ノスタルジーとイノベーション:音楽の変遷と私たちの感性
最近、2000年代の音楽を聞いていて、ふと思ったことがある。そろそろ三十路に差し掛かり、おじさんの仲間入りをしつつある私だが、当時の音楽にはアコースティックギター一本で歌われている曲が多かったように感じる。しかし、最近ではそのようなスタイルの曲をあまり耳にしなくなったような気がするのだ。
もちろん、私は音楽に詳しいわけではないので、これは単なる思い違いかもしれない。だが、もし仮にそうだとしたら、私は2000年代の音楽スタイルの方が好みなのかもしれないと、ふと頭をよぎった。
現代では、楽器の音源や現実にはない音を生成するソフトウェアなどにより、電子的に音楽を奏でることが可能になっている。それが主流になっているのかもしれない。たとえば、YOASOBIのような音楽を想起してみると、そう感じずにはいられない。
しかし、同時に疑問も浮かんだ。現実にアナログの音が実際に奏でられていることに、どれほどの意味があるのだろうか。仮にそれが重要だとしても、私自身はそもそもそれを享受していたのだろうか。答えはノーだと思う。

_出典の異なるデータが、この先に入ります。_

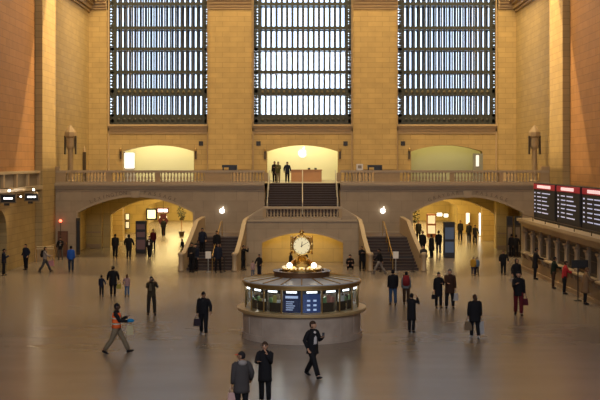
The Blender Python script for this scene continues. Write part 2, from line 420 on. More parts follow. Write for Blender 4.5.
# ---- balustrades
def baluster_mesh(h=0.66, r=.075):
    return MB().lathe([(r*.95, 0), (r*.95, h*.08), (r*.5, h*.12), (r*1.0, h*.32), (r*.95, h*.42), (r*.45, h*.7), (r*.45, h*.82), (r*.9, h*.9), (r*.9, h)], n=8)
_bal = baluster_mesh(); BAL = None
def add_balusters(parent, pts, mat=M_pale, h=1.0):
    global BAL
    for p in pts:
        if BAL is None:
            o = _bal.build('baluster', mat, None, True); BAL = o
        else:
            o = BAL.copy(); COL.objects.link(o)
        o.parent = parent; o.location = Vector(p)-parent.location; o.scale = (1, 1, h)
def X78(q): return (q-CXP)*YB/F
for s, label in ((-1, 'stone balustrade along the balcony left of the stairs'), (1, 'stone balustrade along the balcony right of the stairs')):
    t = thing('balcony_balustrade', label, 'balustrade', (s*10.6, YB+.1, 5.28), world=True, group='balcony balustrades')
    a, b = sorted((s*2.75, s*(W-.05)))
    MB().box(a, b, YB-.12, YB+.28, 5.28, 5.40).build('base_rail', M_pale, t)
    MB().box(a, b, YB-.14, YB+.30, 6.05, 6.22).build('cap_rail', M_pale, t)
    sol = [(231, 205), (160, 155), (112, 106), (66, 52), (268, 264)] if s < 0 else [(374, 400), (450, 454), (499, 503), (540, 551), (337, 341)]
    pr = []
    for q0, q1 in sol:
        u, v = sorted((X78(q0), X78(q1))); u = max(u, -W+.05); v = min(v, W-.05); pr.append((u, v))
        MB().box(u, v, YB-.1, YB+.26, 5.40, 6.05).build('pedestal', M_trim, t)
    pts = []; x = a+.12
    while x < b-.1:
        if not any(u-.08 < x < v+.08 for u, v in pr): pts.append((x, YB+.08, 5.40))
        x += .235
    add_balusters(t, pts)
    q0, q1 = (52, 60) if s < 0 else (541, 550)
    u, v = sorted((X78(q0), X78(q1)))
    MB().box(max(u, -W+.02), min(v, W-.02), YB-.16, YB+.32, 6.22, 6.5).build('end_block', M_trim, t)

# left gallery parapet high on the side wall
t = thing('gallery_parapet', 'low panelled stone parapet on the left side wall above the lit signs', 'parapet', (-W+.3, 60, 4.9), world=True)
MB().box(-W, -W+.55, 40, 73.9, 4.95, 5.2).build('ledge', M_pale, t)
MB().box(-W, -W+.40, 40, 73.9, 6.05, 6.22).build('cap_rail', M_pale, t)
MB().box(-W, -W+.20, 40, 73.9, 5.2, 6.05).build('panel_back', plain('shaded brown panel stone', (0.20, 0.16, 0.12), .6), t)
for k in range(12): MB().box(-W+.2, -W+.38, 41.2+k*2.95, 41.45+k*2.95, 5.2, 6.05).build('pedestal', M_trim, t)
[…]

今の三十代の世代は、音楽を聞き始めた頃からすでに電子的な音楽に親しんでいたはずだ。iPodに音楽を入れたり、ウォークマンで聞いていた人も多いだろう。それはすでに現実の空気の振動からは切り離された音楽体験である。
さらに、当時から収録された音源も、何らかの調整を施されたものであるならば、それは現実の音ではないのだ。

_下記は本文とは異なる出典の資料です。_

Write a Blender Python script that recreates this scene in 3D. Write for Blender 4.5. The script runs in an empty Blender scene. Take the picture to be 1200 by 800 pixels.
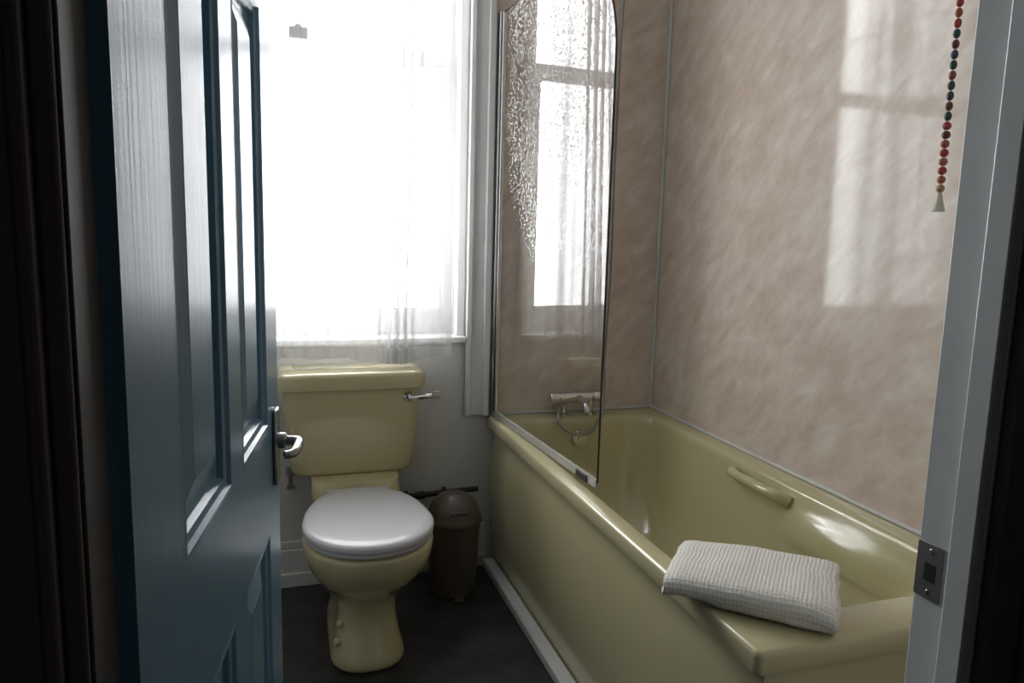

そう考えると、現実の空気の振動がない、デジタル・ファーストで生成された音と、従来の音楽との間に、何か本質的な違いがあるのだろうか。加工前の生データが現実の空気の振動で当初あったこと自体に、それほど価値があるのだろうか。
この問題は、最近になってようやく浮き彫りになってきたのかもしれない。アナログ音源は、元の生音を多少加工しながらも、あくまで現実の音を間接的に想起するものとしての合意があった。ある種、だましだまし現実の音のように思えていたのだ。

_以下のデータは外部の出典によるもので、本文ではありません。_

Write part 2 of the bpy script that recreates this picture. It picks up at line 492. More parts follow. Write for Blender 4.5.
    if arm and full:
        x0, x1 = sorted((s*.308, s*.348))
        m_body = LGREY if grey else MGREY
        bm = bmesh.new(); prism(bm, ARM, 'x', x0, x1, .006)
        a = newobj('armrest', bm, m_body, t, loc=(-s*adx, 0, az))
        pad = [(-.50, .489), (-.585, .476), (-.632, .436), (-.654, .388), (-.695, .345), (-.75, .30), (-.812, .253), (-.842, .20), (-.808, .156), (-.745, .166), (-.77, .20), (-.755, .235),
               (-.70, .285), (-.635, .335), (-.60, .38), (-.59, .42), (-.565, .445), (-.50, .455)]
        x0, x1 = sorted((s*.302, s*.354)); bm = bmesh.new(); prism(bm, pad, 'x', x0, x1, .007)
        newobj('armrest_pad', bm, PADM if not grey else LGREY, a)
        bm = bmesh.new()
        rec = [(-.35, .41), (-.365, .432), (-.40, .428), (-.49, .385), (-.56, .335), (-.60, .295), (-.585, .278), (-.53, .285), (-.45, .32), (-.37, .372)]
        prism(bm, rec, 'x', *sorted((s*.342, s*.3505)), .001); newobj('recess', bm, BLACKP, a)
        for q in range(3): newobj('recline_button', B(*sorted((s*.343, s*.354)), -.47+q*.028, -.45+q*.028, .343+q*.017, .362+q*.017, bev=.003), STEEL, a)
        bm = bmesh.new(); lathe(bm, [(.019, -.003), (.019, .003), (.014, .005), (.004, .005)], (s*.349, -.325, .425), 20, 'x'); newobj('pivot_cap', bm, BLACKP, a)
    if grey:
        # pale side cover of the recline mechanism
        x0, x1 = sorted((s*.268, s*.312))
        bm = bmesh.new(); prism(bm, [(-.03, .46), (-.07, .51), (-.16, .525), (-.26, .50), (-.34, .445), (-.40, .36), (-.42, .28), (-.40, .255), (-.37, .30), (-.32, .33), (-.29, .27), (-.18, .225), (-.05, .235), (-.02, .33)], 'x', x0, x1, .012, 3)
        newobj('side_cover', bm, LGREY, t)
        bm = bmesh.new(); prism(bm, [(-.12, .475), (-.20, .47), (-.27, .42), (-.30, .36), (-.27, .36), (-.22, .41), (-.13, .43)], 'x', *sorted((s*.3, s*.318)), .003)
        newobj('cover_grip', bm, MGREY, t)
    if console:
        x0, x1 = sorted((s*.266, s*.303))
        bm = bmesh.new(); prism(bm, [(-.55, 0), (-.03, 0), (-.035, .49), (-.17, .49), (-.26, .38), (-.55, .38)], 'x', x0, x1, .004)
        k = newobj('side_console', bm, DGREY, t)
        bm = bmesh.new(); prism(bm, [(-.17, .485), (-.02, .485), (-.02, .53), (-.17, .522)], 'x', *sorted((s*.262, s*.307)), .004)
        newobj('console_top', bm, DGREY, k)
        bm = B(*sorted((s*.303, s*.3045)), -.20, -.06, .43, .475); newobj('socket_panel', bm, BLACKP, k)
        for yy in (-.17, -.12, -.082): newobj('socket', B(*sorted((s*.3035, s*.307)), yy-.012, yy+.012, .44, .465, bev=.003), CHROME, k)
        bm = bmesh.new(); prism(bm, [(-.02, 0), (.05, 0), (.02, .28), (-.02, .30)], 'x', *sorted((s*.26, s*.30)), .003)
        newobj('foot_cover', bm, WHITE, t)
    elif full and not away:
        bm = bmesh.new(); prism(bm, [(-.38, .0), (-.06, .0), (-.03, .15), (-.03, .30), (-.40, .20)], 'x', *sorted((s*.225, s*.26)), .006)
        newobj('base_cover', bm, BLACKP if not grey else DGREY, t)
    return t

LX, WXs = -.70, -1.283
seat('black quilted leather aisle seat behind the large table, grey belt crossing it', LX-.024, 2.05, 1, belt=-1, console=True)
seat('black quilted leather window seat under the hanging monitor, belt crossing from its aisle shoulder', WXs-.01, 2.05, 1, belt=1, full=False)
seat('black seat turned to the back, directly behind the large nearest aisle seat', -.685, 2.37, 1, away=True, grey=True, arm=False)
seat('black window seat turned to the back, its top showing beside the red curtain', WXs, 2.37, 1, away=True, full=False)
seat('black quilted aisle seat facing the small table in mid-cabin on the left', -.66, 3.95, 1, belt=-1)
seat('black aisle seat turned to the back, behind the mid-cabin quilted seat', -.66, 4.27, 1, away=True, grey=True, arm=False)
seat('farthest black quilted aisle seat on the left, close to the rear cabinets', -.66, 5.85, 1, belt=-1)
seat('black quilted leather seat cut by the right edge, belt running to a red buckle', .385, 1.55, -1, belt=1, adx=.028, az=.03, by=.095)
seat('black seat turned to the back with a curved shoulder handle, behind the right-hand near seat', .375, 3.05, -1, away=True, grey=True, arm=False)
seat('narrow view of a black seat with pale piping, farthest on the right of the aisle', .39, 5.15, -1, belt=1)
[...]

しかし、現実のどこにも起因しないデジタルから生み出された音という、まったく新しいものが登場したことで、だましだましでは包摂できない状態になってきたのではないだろうか。
これは、アイドルの写真集の例えで考えるとわかりやすい。PhotoShopでさまざまな加工・修正がなされているのは暗黙の了解であり、今さらそれを問題視する人は多くない。しかし、AIで生成されたアイドルの写真集には、何か質的に異なるものを感じるはずだ。音楽においても同様の違和感が生じているのかもしれない。
こうして考えてみると、本番で生音を奏でられることが必ずしも音楽の良し悪しを決めるものではないのかもしれない。むしろ、電子的に時間をかけて錬成を重ね、理想としてもつイメージの質の高さこそが重要だったりするだろうか。
「気まぐれロマンティック」やらYUIの曲を想起しながら、こんなことを考えていた。